Let us look at the second example the newspaper article gave of what the Speak Good English Movement terms a common language error because of the use of redundant words - "emphasise on". Everyone knows that "emphasise on" is incorrect simply because "emphasise" is a transitive verb. This has nothing to do with tautology. To say that it is an "error due to the use of redundant words" is incorrect.
You may very well ask what it was that possessed the Speak Good English Movement to say categorically that "still remain" is an error and what made them categorise "emphasise on" as a tautologous error when it clearly is not. One shudders to think what other errors they have made in their pamphlet purporting to correct Singaporeans' errors. The Straits Times has only given two examples and they got both wrong. Statistically, that's a 100% failure.

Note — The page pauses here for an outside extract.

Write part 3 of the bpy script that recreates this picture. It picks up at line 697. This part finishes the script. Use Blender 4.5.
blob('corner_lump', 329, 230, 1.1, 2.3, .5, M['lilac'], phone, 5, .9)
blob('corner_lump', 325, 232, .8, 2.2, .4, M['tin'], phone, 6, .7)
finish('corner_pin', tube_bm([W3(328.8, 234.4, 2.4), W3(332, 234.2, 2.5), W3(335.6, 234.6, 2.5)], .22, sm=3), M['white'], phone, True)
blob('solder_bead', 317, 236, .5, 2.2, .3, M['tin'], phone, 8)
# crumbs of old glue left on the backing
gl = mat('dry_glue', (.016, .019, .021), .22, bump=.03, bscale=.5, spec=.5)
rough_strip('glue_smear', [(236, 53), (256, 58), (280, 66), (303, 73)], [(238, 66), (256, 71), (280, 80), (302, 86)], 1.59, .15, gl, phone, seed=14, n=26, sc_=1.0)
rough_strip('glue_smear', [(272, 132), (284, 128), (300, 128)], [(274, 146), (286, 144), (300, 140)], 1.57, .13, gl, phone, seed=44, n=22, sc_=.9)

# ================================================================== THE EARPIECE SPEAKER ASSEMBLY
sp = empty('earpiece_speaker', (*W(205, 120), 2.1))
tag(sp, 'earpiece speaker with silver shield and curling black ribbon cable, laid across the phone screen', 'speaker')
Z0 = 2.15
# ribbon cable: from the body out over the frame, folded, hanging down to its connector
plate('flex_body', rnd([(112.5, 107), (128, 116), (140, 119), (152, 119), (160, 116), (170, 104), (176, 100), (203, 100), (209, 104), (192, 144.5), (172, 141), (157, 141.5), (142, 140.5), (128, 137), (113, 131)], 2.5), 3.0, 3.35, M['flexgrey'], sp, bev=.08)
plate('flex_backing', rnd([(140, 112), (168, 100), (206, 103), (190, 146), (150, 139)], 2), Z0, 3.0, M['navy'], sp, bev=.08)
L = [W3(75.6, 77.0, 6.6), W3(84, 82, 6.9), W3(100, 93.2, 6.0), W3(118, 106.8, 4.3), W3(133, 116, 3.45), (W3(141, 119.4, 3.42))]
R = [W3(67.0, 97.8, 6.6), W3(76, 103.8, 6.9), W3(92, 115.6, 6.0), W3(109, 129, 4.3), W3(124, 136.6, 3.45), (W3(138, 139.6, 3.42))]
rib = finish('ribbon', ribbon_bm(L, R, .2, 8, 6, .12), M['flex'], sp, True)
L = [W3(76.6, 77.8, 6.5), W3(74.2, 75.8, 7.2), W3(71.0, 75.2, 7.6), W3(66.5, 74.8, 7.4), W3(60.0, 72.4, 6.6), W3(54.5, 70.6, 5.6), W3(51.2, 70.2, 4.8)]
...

Those who insist on being the nation's language watchdog must first have sufficient knowledge of English grammar. They must also keep abreast of the latest developments in the language because the English language is a vibrant language that undergoes many changes. What was ungrammatical or incorrect usage or "unacceptable Americanism" when I was a boy might very well be perfectly acceptable today. Almost 3 years ago, I wrote here about Singaporeans who love to make up their own grammatical rules. But these were mere individuals who spoke in their personal capacity. The Speak Good English Campaign has less excuse to blunder when they pontificate to the nation on what good English is.
What is the function of the Speak Good English Movement? Why have them at all? Presumably, public funds would be used for some of their activities. David Crystal whom I once met at a literary conference told me that he didn't like the idea of prescriptive grammar. Gone are the days of Fowler when grammarians would cudgel students with all kinds of grammar rules. Some of us no doubt recall the days when we had to parse a sentence and today, I don't think I can pick out an adverbial clause from a sentence. What need can there be for such a Movement in Singapore? If indeed Singapore wants to have such a movement, we should at least make sure that the committee members are fully knowledgeable about the language and are perfectly suitable for the job and they should not make errors which I would have thought ought to have been made only by half-baked, ill-qualified grammarian wannabes.
The same newspaper article says that "The Speak Good English Movement started in 2000 amid concern that the colloquial use of the language was catching on, and may harm Singapore's efforts to be a First World economy." Now, this is absolutely priceless - that sentence uses a colloquialism while deprecating the use of colloquialism in the same breath. Either the Speak Good English Movement (or perhaps the Straits Times journalist) does not know what "colloquial" means or it does not know that "catching on" is a colloquialism.
But surely if the aim of the Speak Good English Campaign watchdog is to stop the "colloquial use of the language", it must be barking up the wrong tree?